Ces références démontrent l’influence toujours très actuelle des tenues confectionnées par Mona May, qui continue d’inspirer plusieurs costumiers et stylistes, mais aussi plusieurs marques de vêtements. Maje, marque de prêt-à-porter a récemment proposé une revisite du look à carreaux jaunes avec des modèles contemporains, s’inspirant notamment de celui des jupes Burberry.


Ainsi, la pertinence de Mona May tient à son caractère précurseur. Elle choisit de proposer des tenues avant-gardistes en revisitant des motifs très populaires à cette époque avec l’apport de son univers féminin et vibrant. Toutefois, celle-ci amorça également plusieurs tendances notamment via la superposition de fondamentaux qui sont désormais des classiques. May propose ainsi plusieurs tenues sportswear, démontrant l’importance que Cher accorde à son apparence et le contrôle qu’elle détient sur son image même lorsque celle-ci doit faire du sport.

Le caractère iconique des tenues de Mona May est par ailleurs exploité sous différentes formes.

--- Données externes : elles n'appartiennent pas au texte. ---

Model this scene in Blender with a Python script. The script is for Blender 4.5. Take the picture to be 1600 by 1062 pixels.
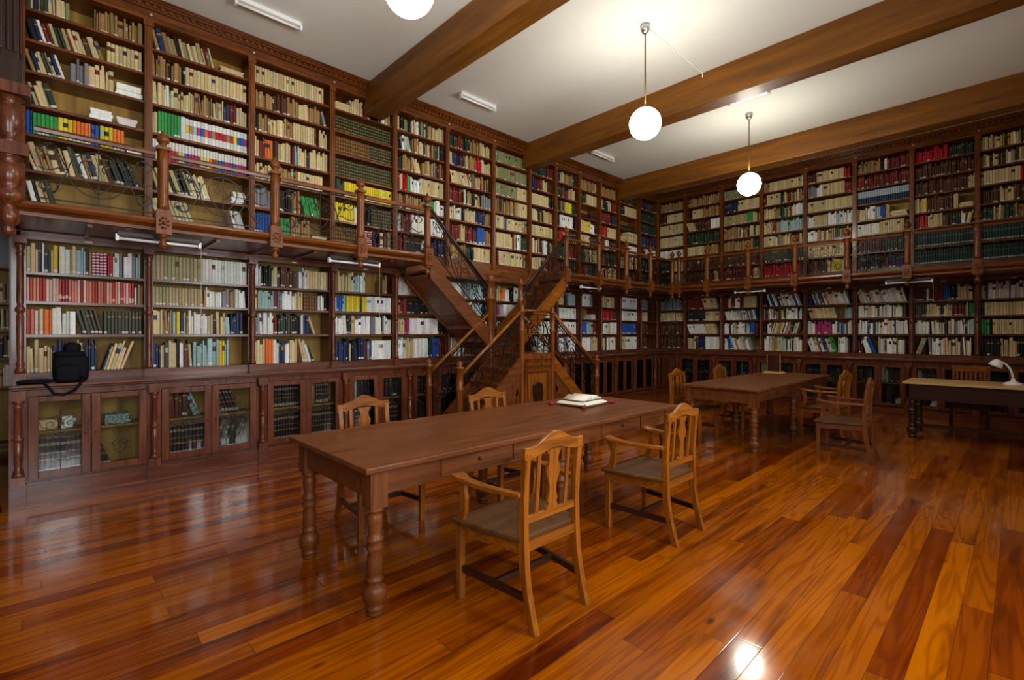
import bpy, math, random
from mathutils import Vector, Matrix
random.seed(7)
PI = math.pi
SC = bpy.context.scene
for o in list(bpy.data.objects):
    bpy.data.objects.remove(o)
COL = SC.collection

# ------------------------------------------------------------------ camera
CX, CY, CZ = 6.6, 0.0, 1.5
YAW = math.radians(46.4)
F_PX = 757.0
cam_d = bpy.data.cameras.new('camera')
cam_d.sensor_width = 36.0
cam_d.lens = F_PX / 1600 * 36.0
cam_d.shift_y = -10.0 / 1600
cam_d.clip_start = 0.05
cam = bpy.data.objects.new('camera', cam_d)
COL.objects.link(cam)
cam.location = (CX, CY, CZ)
cam.rotation_euler = (PI / 2, 0, YAW)
SC.camera = cam

# ------------------------------------------------------------------ view + world
SC.view_settings.view_transform = 'Standard'
SC.view_settings.look = 'None'
SC.view_settings.exposure = 0.0
SC.view_settings.gamma = 1.0
SC.view_settings.use_curve_mapping = False
SC.cycles.max_bounces = 7
SC.cycles.diffuse_bounces = 4
SC.cycles.glossy_bounces = 3
SC.cycles.transparent_max_bounces = 8
SC.cycles.sample_clamp_indirect = 6.0
SC.cycles.caustics_reflective = False
SC.cycles.caustics_refractive = False
W = bpy.data.worlds.new('world')
SC.world = W
W.use_nodes = True
W.node_tree.nodes['Background'].inputs[0].default_value = (0.75, 0.85, 1.0, 1)
W.node_tree.nodes['Background'].inputs[1].default_value = 2.0

H_CEIL = 5.13
XR = 7.75          # right wall
YB = -3.2          # wall behind the camera
GLOBE = 58.0       # emission of the globe lamps
WIN = [(-0.9, 0.5), (2.3, 3.7), (5.5, 6.9)]    # windows of the right wall (y range)
for y0, y1 in WIN:                       # daylight entering through the windows
    ld = bpy.data.lights.new('window_daylight', 'AREA')
    ld.shape = 'RECTANGLE'
    ld.size = 2.3
    ld.size_y = y1 - y0 - 0.1
    ld.energy = 150 if y1 < 5 else 18
    ld.color = (0.95, 0.97, 1.0)
    lo = bpy.data.objects.new('window_daylight', ld)
    COL.objects.link(lo)
    lo.location = (XR + 0.12, (y0 + y1) / 2, 2.3)
    lo.rotation_euler = (0, math.radians(90), 0)

# ------------------------------------------------------------------ materials
def srgb(r, g, b):
    f = lambda c: (c / 255 / 12.92) if c / 255 <= 0.04045 else ((c / 255 + 0.055) / 1.055) ** 2.4
    return (f(r), f(g), f(b))

def new_mat(name):
    m = bpy.data.materials.new(name)
    m.use_nodes = True
    nt = m.node_tree
    return m, nt, nt.nodes['Principled BSDF']

def plain(name, col, rough=0.5, metal=0.0, emis=None, noise=0.0):
    m, nt, b = new_mat(name)
    b.inputs['Base Color'].default_value = (*col, 1)
    b.inputs['Roughness'].default_value = rough
    b.inputs['Metallic'].default_value = metal
    if emis:
        b.inputs['Emission Color'].default_value = (*emis[0], 1)
        b.inputs['Emission Strength'].default_value = emis[1]
    if noise:
        n = nt.nodes.new('ShaderNodeTexNoise'); n.inputs['Scale'].default_value = 6; n.inputs['Detail'].default_value = 6
        tc = nt.nodes.new('ShaderNodeTexCoord'); nt.links.new(tc.outputs['Object'], n.inputs['Vector'])
        mx = nt.nodes.new('ShaderNodeMix'); mx.data_type = 'RGBA'
        mx.inputs[6].default_value = (*[c * (1 - noise) for c in col], 1)
        mx.inputs[7].default_value = (*[min(1, c * (1 + noise)) for c in col], 1)
        nt.links.new(n.outputs['Fac'], mx.inputs[0]); nt.links.new(mx.outputs[2], b.inputs['Base Color'])
    return m

def wood(name, light, dark, axis='z', scale=1.0, rough=0.35, coat=0.3, rand=0.25, spec=0.35):
    m, nt, b = new_mat(name)
    N, L = nt.nodes, nt.links
    tc = N.new('ShaderNodeTexCoord')
    oi = N.new('ShaderNodeObjectInfo')
    mul = N.new('ShaderNodeMath'); mul.operation = 'MULTIPLY'; mul.inputs[1].default_value = 37.0
    L.new(oi.outputs['Random'], mul.inputs[0])
    ad = N.new('ShaderNodeVectorMath'); ad.operation = 'ADD'
    L.new(tc.outputs['Object'], ad.inputs[0]); L.new(mul.outputs[0], ad.inputs[1])
    mp = N.new('ShaderNodeMapping')
    s = {'x': (1.2, 14, 14), 'y': (14, 1.2, 14), 'z': (14, 14, 1.2)}[axis]
    mp.inputs['Scale'].default_value = tuple(k * scale for k in s)
    L.new(ad.outputs[0], mp.inputs['Vector'])
    n1 = N.new('ShaderNodeTexNoise'); n1.inputs['Scale'].default_value = 1.6; n1.inputs['Detail'].default_value = 7
    n1.inputs['Roughness'].default_value = 0.62; n1.inputs['Distortion'].default_value = 0.6
    L.new(mp.outputs[0], n1.inputs['Vector'])
    cr = N.new('ShaderNodeValToRGB')
    cr.color_ramp.elements[0].position = 0.3; cr.color_ramp.elements[0].color = (*dark, 1)
    cr.color_ramp.elements[1].position = 0.72; cr.color_ramp.elements[1].color = (*light, 1)
    L.new(n1.outputs['Fac'], cr.inputs[0])
    hs = N.new('ShaderNodeHueSaturation')
    mr = N.new('ShaderNodeMapRange'); mr.inputs[3].default_value = 1 - rand; mr.inputs[4].default_value = 1 + rand
    L.new(oi.outputs['Random'], mr.inputs[0]); L.new(mr.outputs[0], hs.inputs['Value'])
    L.new(cr.outputs[0], hs.inputs['Color']); L.new(hs.outputs[0], b.inputs['Base Color'])
    rr = N.new('ShaderNodeMapRange'); rr.inputs[3].default_value = rough - 0.08; rr.inputs[4].default_value = rough + 0.12
    L.new(n1.outputs['Fac'], rr.inputs[0]); L.new(rr.outputs[0], b.inputs['Roughness'])
    b.inputs['Coat Weight'].default_value = coat * .6; b.inputs['Coat Roughness'].default_value = 0.15
    b.inputs['Specular IOR Level'].default_value = spec
    bp = N.new('ShaderNodeBump'); bp.inputs['Strength'].default_value = 0.12; bp.inputs['Distance'].default_value = 0.01
    L.new(n1.outputs['Fac'], bp.inputs['Height']); L.new(bp.outputs[0], b.inputs['Normal'])
    return m

M = {}
_l, _d = srgb(144, 78, 24), srgb(70, 32, 8)
for ax in 'xyz':
    M['mahogany_' + ax] = wood('mahogany_' + ax, _l, _d, ax, 1.0, 0.33, 0.35, 0.12)
    M['oakbeam_' + ax] = wood('oakbeam_' + ax, srgb(140, 86, 12), srgb(92, 52, 6), ax, 0.35, 0.5, 0.1, 0.08)
    M['lower_' + ax] = wood('lower_' + ax, srgb(128, 66, 36), srgb(62, 28, 15), ax, 1.0, 0.28, 0.5, 0.12)  # lower cases: reddish tint of the cool daylight put into the wood colour
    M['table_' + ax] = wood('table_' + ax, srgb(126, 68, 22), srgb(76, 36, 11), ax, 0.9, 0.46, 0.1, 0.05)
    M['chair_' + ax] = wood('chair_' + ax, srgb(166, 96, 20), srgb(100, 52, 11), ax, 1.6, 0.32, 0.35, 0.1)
    M['dark_' + ax] = wood('dark_' + ax, srgb(62, 30, 16), srgb(34, 15, 8), ax, 1.0, 0.35, 0.3, 0.1)
M['back'] = wood('back_board', srgb(176, 140, 66), srgb(132, 98, 40), 'z', 0.5, 0.6, 0.0, 0.12)
M['seat'] = wood('seat_leather', srgb(104, 62, 20), srgb(64, 37, 11), 'y', 0.6, 0.6, 0.0, 0.05)
M['dark_seat'] = wood('dark_seat', srgb(74, 46, 34), srgb(50, 30, 22), 'y', 0.6, 0.35, 0.2, 0.05)
M['pale_top'] = wood('pale_desk_top', srgb(214, 176, 112), srgb(190, 148, 88), 'x', 0.8, 0.35, 0.3, 0.02)
M['iron'] = plain('wrought_iron', srgb(34, 28, 26), 0.42, 0.6)
M['brass'] = plain('aged_brass', srgb(120, 92, 50), 0.35, 0.9)
M['white'] = plain('white_enamel', (0.85, 0.85, 0.84), 0.35)
M['tube'] = plain('fluorescent_tube', (0.9, 0.9, 0.9), 0.25)
M['littube'] = plain('lit_tube', (0.9, 0.9, 0.9), 0.3, 0, ((1, 1, 0.95), 1.1))
M['plaster'] = plain('ceiling_plaster', srgb(234, 235, 228), 0.85, 0, None, 0.02)
M['wallpaint'] = plain('wall_paint', srgb(190, 188, 182), 0.8, 0, None, 0.04)
M['globe'] = plain('lit_opal_globe', (0.95, 0.95, 0.92), 0.3, 0, ((1.0, 0.94, 0.79), GLOBE))
M['steel'] = plain('brushed_steel', (0.5, 0.5, 0.5), 0.3, 0.9)
M['black'] = plain('black_nylon', srgb(14, 15, 20), 0.7, 0, None, 0.2)
M['black'].node_tree.nodes['Principled BSDF'].inputs['Specular IOR Level'].default_value = 0.12
M['page'] = plain('book_pages', srgb(226, 218, 196), 0.7, 0, None, 0.04)
M['cloth'] = plain('white_cushion_cloth', srgb(226, 220, 200), 0.8, 0, None, 0.03)
M['red'] = plain('red_tassel', srgb(120, 18, 22), 0.7)
M['lampwhite'] = plain('glossy_white_plastic', (0.86, 0.86, 0.88), 0.2)
M['tag'] = plain('number_plate', srgb(215, 210, 195), 0.4)

def book_mat():
    m, nt, b = new_mat('book_cloth')
    N, L = nt.nodes, nt.links
    at = N.new('ShaderNodeAttribute'); at.attribute_name = 'Col'
    tc = N.new('ShaderNodeTexCoord')
    n = N.new('ShaderNodeTexNoise'); n.inputs['Scale'].default_value = 30; n.inputs['Detail'].default_value = 3
    L.new(tc.outputs['Object'], n.inputs['Vector'])
    mr = N.new('ShaderNodeMapRange'); mr.inputs[3].default_value = 0.72; mr.inputs[4].default_value = 1.2
    L.new(n.outputs['Fac'], mr.inputs[0])
    hs = N.new('ShaderNodeHueSaturation')
    L.new(at.outputs['Color'], hs.inputs['Color']); L.new(mr.outputs[0], hs.inputs['Value'])
    L.new(hs.outputs[0], b.inputs['Base Color'])
    b.inputs['Roughness'].default_value = 0.5
    b.inputs['Specular IOR Level'].default_value = 0.35
    return m
M['book'] = book_mat()

def glass_mat():
    m, nt, b = new_mat('cabinet_glass')
    N, L = nt.nodes, nt.links
    tr = N.new('ShaderNodeBsdfTransparent'); tr.inputs[0].default_value = (0.93, 0.95, 0.93, 1)
    gl = N.new('ShaderNodeBsdfGlossy'); gl.inputs['Roughness'].default_value = 0.03
    fr = N.new('ShaderNodeFresnel'); fr.inputs['IOR'].default_value = 1.45
    mx = N.new('ShaderNodeMixShader')
    L.new(fr.outputs[0], mx.inputs[0]); L.new(tr.outputs[0], mx.inputs[1]); L.new(gl.outputs[0], mx.inputs[2])
    L.new(mx.outputs[0], N['Material Output'].inputs['Surface'])
    return m
M['glass'] = glass_mat()

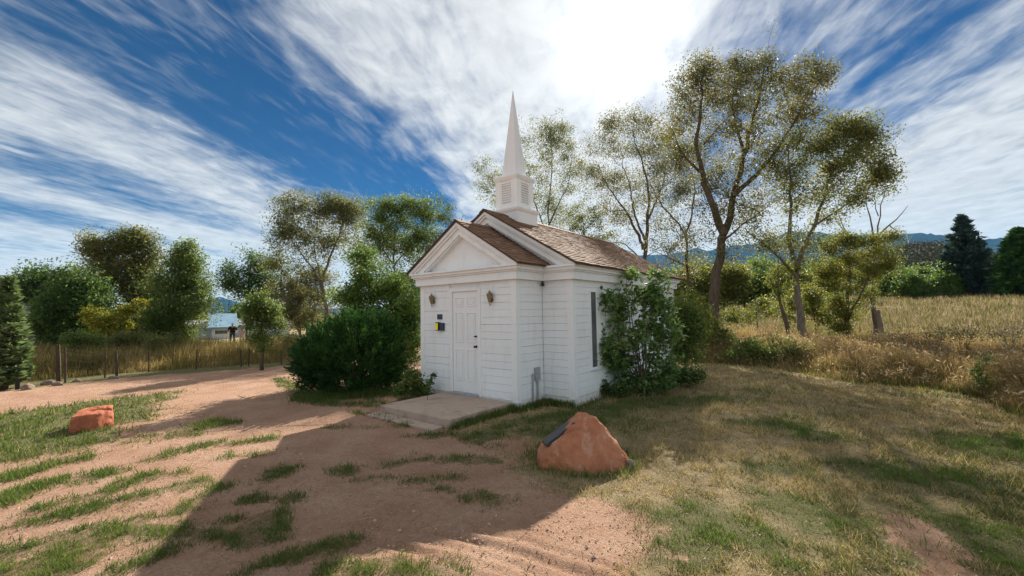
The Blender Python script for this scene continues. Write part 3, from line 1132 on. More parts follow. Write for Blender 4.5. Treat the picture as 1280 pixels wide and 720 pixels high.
sq(q, .375, 3.45, .375, 4.06)
steeple = child(q, 'steeple', M['trim'])
q = MB()
sq(q, .385, 4.06, .40, 4.085)
sq(q, .405, 4.085, .418, 4.125)
sq(q, .42, 4.125, .42, 4.15)
sq(q, .42, 4.15, .335, 4.172)
q.build('belfry_ledge', M['trim'], steeple)
BH = .318
LH, LZ0, LZ1 = .165, 4.27, 4.76
q = MB()
sq(q, BH-.035, 4.172, BH-.035, 4.83)                # core
for sx in (-1, 1):
    for sy in (-1, 1):
        a0, a1 = sorted((sx*BH, sx*LH))
        b0, b1 = sorted((sy*BH, sy*LH))
        q.box(a0, a1, SY+b0, SY+b1, 4.171, 4.829)
q.build('belfry', M['trim'], steeple)
q = MB()
for k in range(4):                                  # frames round the louvres
    an = k*math.pi/2
    ca2, sa2 = math.cos(an), math.sin(an)
    def tr(u, d, z_):
        return (u*ca2+d*sa2, SY+u*sa2-d*ca2, z_)
    for u0, u1, z0_, z1_ in ((-LH, LH, 4.171, LZ0), (-LH, LH, LZ1, 4.829), (-LH, -LH+.028, LZ0, LZ1), (LH-.028, LH, LZ0, LZ1)):
        v = [tr(u, d, z_) for z_ in (z0_, z1_) for d in (BH-.012, BH-.05) for u in (u0, u1)]
        q.add(v, [(0, 2, 3, 1), (4, 5, 7, 6), (0, 1, 5, 4), (2, 6, 7, 3), (0, 4, 6, 2), (1, 3, 7, 5)])
q.build('louvre_frame', M['trim'], steeple)
q = MB()
nsl = 9
for k in range(1):
    u0, u1, h_ = -LH+.028, LH-.028, (LZ1-LZ0)/nsl
    v = [(u0, -(BH-.040), h_*.95), (u1, -(BH-.040), h_*.95), (u1, -(BH-.008), h_*.12), (u0, -(BH-.008), h_*.12),
         (u0, -(BH-.040), h_*.80), (u1, -(BH-.040), h_*.80), (u1, -(BH-.010), 0.0), (u0, -(BH-.010), 0.0)]
    q.add(v, [(0, 3, 2, 1), (4, 5, 6, 7), (3, 7, 6, 2), (0, 1, 5, 4), (0, 4, 7, 3), (1, 2, 6, 5)])
o_ = q.build('louvre_slat', M['trim'])
slat_me = o_.data
bpy.data.objects.remove(o_)
for k in range(4):
    for j in range(nsl):
        o_ = bpy.data.objects.new('louvre_slat', slat_me)
        col.objects.link(o_)
        o_.parent = steeple
        o_.location = (0, SY, LZ0+j*(LZ1-LZ0)/nsl)
        o_.rotation_euler = (0, 0, k*math.pi/2)
q = MB()
sq(q, .325, 4.83, .335, 4.855)
sq(q, .34, 4.855, .355, 4.895)
sq(q, .36, 4.895, .36, 4.925)
sq(q, .36, 4.925, .215, 4.96)
q.build('belfry_cornice', M['trim'], steeple)
q = MB()
sq(q, .212, 4.958, .0745, 6.33)
sq(q, .078, 6.31, .004, 7.09)
q.build('spire', M['spire'], steeple)

# door step
T0 = gnd(475.8, 506.2, .15)
T1 = gnd(562.8, 525, .15)
T2 = gnd(626.7, 506, .15)
sx0, sx1, sy0 = float(T0[0]), float((T1[0]+T2[0])/2), float((T0[1]+T1[1])/2)
step = thing('doorstep', 'low worn concrete doorstep in front of the white chapel door', 'doorstep', ((sx0+sx1)/2, sy0/2, 0))
q = MB()
q.box(sx0, sx1, sy0, -.015, -.15, .15)
bevel_obj(q.build('slab', M['concrete'], step), .014, 3)
q = MB()
q.box(sx0-.02, sx1-.12, sy0-.26, sy0-.006, -.15, .035)
bevel_obj(q.build('lower_tread', M['concrete'], step), .01, 2)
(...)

Nous retrouvons des déguisements d’Halloween proposant le célèbre ensemble jaune mais aussi des produits dérivés qui sont massivement achetés lors de collaborations entre marques. Citons notamment la récente collaboration avec Makeup Revolution qui utilisa tous les éléments iconographiques du film pour proposer des articles de maquillage allant du gloss à pompon (dérivé du stylo à pompon de Cher) jusqu’à la création d’une trousse et d’un serre-tête au motif à carreaux jaune.

Cette influence toujours très actuelle des costumes de Clueless démontre ainsi le coup de maître de Mona May et ses propositions artistiques. Le caractère iconique des tenues arborées par Cher fait vivre le long métrage au fil des décennies, à travers différents liens intertextuels, costumes revisités. Ainsi, Clueless se hisse en film mémorable, culte, soulignant l’apport esthétique considérable du métier de costumier dans l’industrie cinématographique.